Zanui
Overview
Zanui is a start-up wanting to make its mark on the Australian homewares eCommerce sector. When I joined it was only in business for a month. They needed to overhaul their entire site for better usability that will lead to higher conversion rates.
Problem
The product page needed a complete overhaul as the old one was quite basic in features. There was no way for users to choose a product variation, we simply just had separate product pages for each one eg. Size S, M, L would all be separate product pages. This didn’t make for good user experience and is harder to cross-sell items. We also needed a way to increase the average cart value.
The product page to checkout user-flow was serviceable at the time, however the checkout page needed a lot of work since it had too many steps. The product manager wanted a one-page, three column checkout. The challenge was to incorporate as much information as you can, including customer login in such a small amount of space (for each column).
Approach
I used Axure for this project as the program is very powerful in creating high-fidelity wireframes, perfect for rich prototypes with conditional logic needed for a complex checkout. Many features and interactions needed to be shown in order for the developers and stakeholders to understand. It was also handy to have as I wanted to conduct some user-testing with it.
Solution
For the product page, I reorganised the visual hierarchy so that important information is “above the fold”. Then immediately under it, a cross-sell module to help increase the average cart value.
For the checkout page, I needed to think of a creative solution to handle customer login for new and existing users.

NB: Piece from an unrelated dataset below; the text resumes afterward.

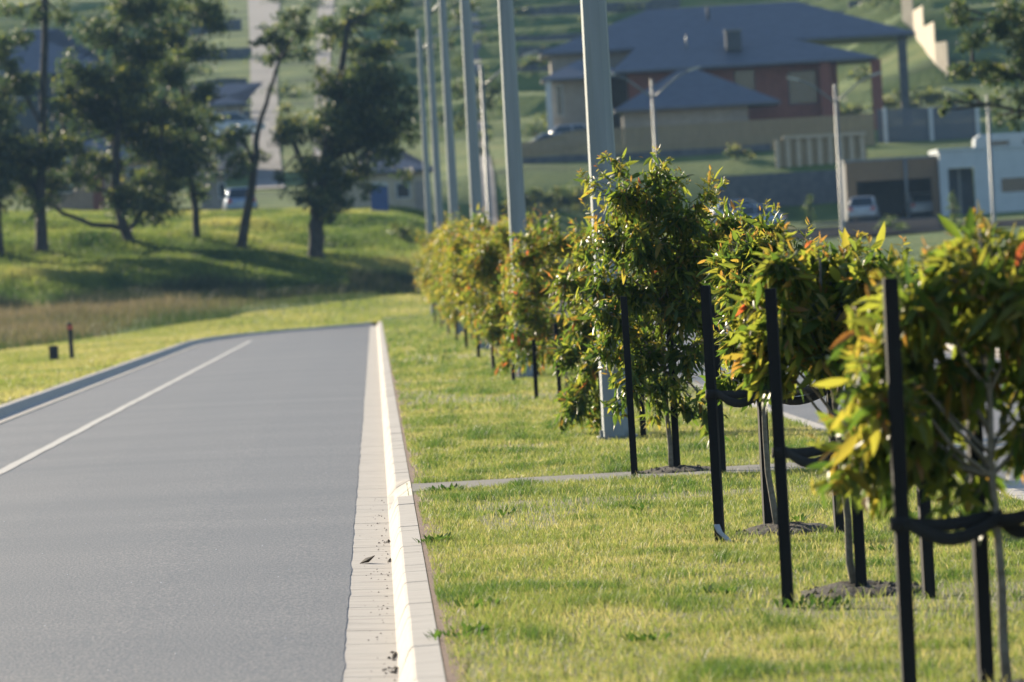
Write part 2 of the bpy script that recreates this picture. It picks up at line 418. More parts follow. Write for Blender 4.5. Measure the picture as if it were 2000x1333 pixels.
# kerbs: (offset from back towards the street, z)
def kerb_profile(dip=0.):
    return [(0, -.3), (0, .006), (.115, .004 - dip * .82), (.128, -.004 - dip * .9), (.137, -.018 - dip * .88), (.182, -.118), (.19, -.124), (.452, -.114), (.452, -.3)]
def kerb(name, path, dipf=lambda y: 0., seg=.85, gap=.02, far=110):
    """path: list of (x, y); profile offsets to the left of travel"""
    mb = MB()
    pts = [Vector((x, y, 0)) for x, y in path]
    cum = [0]
    for i in range(1, len(pts)): cum.append(cum[-1] + (pts[i] - pts[i - 1]).length)
    def at(s):
        i = min(max(int(np.searchsorted(cum, s) - 1), 0), len(pts) - 2)
        return pts[i].lerp(pts[i + 1], (s - cum[i]) / (cum[i + 1] - cum[i]))
    nrm = []
    for i in range(len(pts)):
        t = (pts[min(i + 1, len(pts) - 1)] - pts[max(i - 1, 0)]).normalized(); nrm.append(Vector((-t.y, t.x, 0)))
    def nat(s):
        i = min(max(int(np.searchsorted(cum, s) - 1), 0), len(pts) - 2)
        return nrm[i].lerp(nrm[i + 1], (s - cum[i]) / (cum[i + 1] - cum[i])).normalized()
    s = 0.
    while s < cum[-1] - .05:
        y = at(s).y
        L = seg * (.65 + .9 * noise2(s * 5.3, 2.2, 17)) if y < far else seg * 4
        e = min(s + L, cum[-1]); g = gap if y < far else .02
        if e == cum[-1]: g = 0
        k = 5 if y < far else 3
        jz = (noise2(s * 3.7, 1.7, 2) - .5) * .006; jx = (noise2(s * 2.9, 4.7, 8) - .5) * .006
        vs = []; fs = []
        for i in range(k):
            q = s + (e - g - s) * i / (k - 1); c = at(q); nn = nat(q); pr = kerb_profile(dipf(c.y)); m_ = len(pr)
            vs += [(c.x + nn.x * (o + (jx if 0 < o < .15 else 0)), c.y + nn.y * o, z + (jz if z > -.1 else jz * .3)) for o, z in pr]
        for i in range(k - 1):
            for j in range(m_ - 1): fs.append((i * m_ + j, i * m_ + j + 1, (i + 1) * m_ + j + 1, (i + 1) * m_ + j))
        fs += [tuple(range(m_ - 1, -1, -1)), tuple((k - 1) * m_ + j for j in range(m_))]
        mb.add(vs, fs); s = e
    return tag(mb.build(name, M['concrete']), kind='structure')
def dip(y):
    if 46.6 <= y <= 49.3: return .10
    return .10 * max(0, 1 - min(abs(y - 46.6), abs(y - 49.3)) / .6)
kerb('kerb', [(X(QB, y), y) for y in list(np.arange(10, 44, 2.)) + list(np.arange(44, 52, .3)) + list(np.arange(52, 224, 3.)) + [223.6]], dip)
# the left kerb runs on round the closed end; walked backwards so the street stays on its left
kerb('kerb', [(X(q, y), y) for q, y in [(QB - .46, 222.2)] + ENDC[::-1][1:] + [(QLB, y) for y in np.arange(180, 10, -6.)]], seg=1.5, far=60)
kerb('kerb', [(X(MLB, y), y) for y in np.arange(228, 9, -3.)], seg=2.4, far=60)
kerb('kerb', [(X(MRB, y), y) for y in np.arange(10, 229, 3.)], seg=2.4, far=60)

# ------------------------------------------------------------------ grasses
def scatter(n, q0, q1, y0, y1, r):
    y = r.uniform(y0, y1, n); q = r.uniform(q0, q1, n); return q - SL * y, y, q
def lawn(seed=11):
    r = np.random.default_rng(seed); xs = []; Ls = []; Ws = []; ts = []
    for (y0, y1, dens, L, W) in ((22.5, 30, 3400, .025, .0042), (30, 40, 3400, .025, .0042), (40, 52, 2600, .028, .005), (52, 72, 1100, .042, .007), (72, 110, 420, .05, .012), (110, 229, 130, .06, .022)):
        x, y, q = scatter(int(dens * 3.84 * (y1 - y0)), QB + .03, MLB - .02, y0, y1, r)
        keep = ~((y > PATH0 - .05) & (y < PATH1 + .05))
        thin = noise2(x * .9, y * .55, 3) * .6 + noise2(x * 3, y * 2, 4) * .4
        edge = (q - QB) / .25 + (noise2(y * .8, 1, 8) - .2)
        keep &= r.uniform(0, 1, len(x)) < np.clip(.35 + thin * 1.1, .2, 1) * np.clip(edge, .05, 1)
        keep &= ~((noise2(x * .55 + 7, y * .28, 61) > .73) & (r.uniform(0, 1, len(x)) < .75))
        x, y, q = x[keep], y[keep], q[keep]
        tuft = np.clip(noise2(x * 2.6, y * 1.9, 21) - .60, 0, 1) * 3.6 + np.clip(noise2(x * 6.5, y * 4.5, 23) - .78, 0, 1) * 4
        ln = L * (r.uniform(.5, 1.25, len(x)) + tuft * 1.3)
        tt = .58 + .36 * (noise2(x * .7, y * .35, 5) - .5) + .3 * (noise2(x * 2.2, y * 1.2, 15) - .5) + r.normal(0, .14, len(x)) - tuft * .42
        xs.append(np.stack([x, y, np.zeros(len(x))], 1)); Ls.append(ln); Ws.append(np.full(len(x), W)); ts.append(np.clip(tt, 0, 1))
    # sparse longer upright blades and seed stalks that missed the mower
    x, y, q = scatter(26000, QB + .05, MLB - .02, 22.5, 56, r)
    k = ~((y > PATH0 - .05) & (y < PATH1 + .05)) & (r.uniform(0, 1, len(x)) < .25 + noise2(x * 1.7, y * 1.1, 33))
    x, y = x[k], y[k]; xs.append(np.stack([x, y, np.zeros(len(x))], 1)); Ls.append(r.uniform(.04, .085, len(x))); Ws.append(np.full(len(x), .0055)); ts.append(np.clip(r.normal(.55, .22, len(x)), 0, 1))
    p = np.concatenate(xs)
    return blades('median_grass', p[:, 0], p[:, 1], p[:, 2], np.concatenate(Ls), np.concatenate(Ws), np.concatenate(ts), M['grass'], 'short yellow green mown grass on the median lawn', 'grass', .55)
lawn()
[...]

I came up with a tabbed solution that defaults to New Customer (if they’re not logged in already). I’ve found that many people including myself, start typing without reading the form field. Using my tabbed solution, I needed to ensure that existing users who entered their email address in the New User tab would not waste time going through the checkout process, only to have it error at the end (as the system will identify that they’ve already had an account). I came up with a way where if the user starts typing their email address, the system will try to check with its database if that user already has an account or not. If so, it will automatically prompt the user to enter their password. I made sure this was possible by discussing it with the developers.

We also introduced guest checkout, so a new user does not have to think about creating a password when they purchase from us the first time. It will ask the user if they want to create a account at the end, after payment is made and the order is successful. It will be optional to create an account.
Thoughts & Conclusion
I tested my prototype with new employees within the company and they were all impressed by how easy it was get through checkout. After implementation, we monitored the performance of the new design with the old and were very happy that we increased conversion rates by 23% in such a short amount of time!
It was hard work as we had really tight deadlines, however with the help of the prototype, each developer could cross reference it to ensure each step and functionality was as intended. It was time well spent in creating the prototype as it served many uses.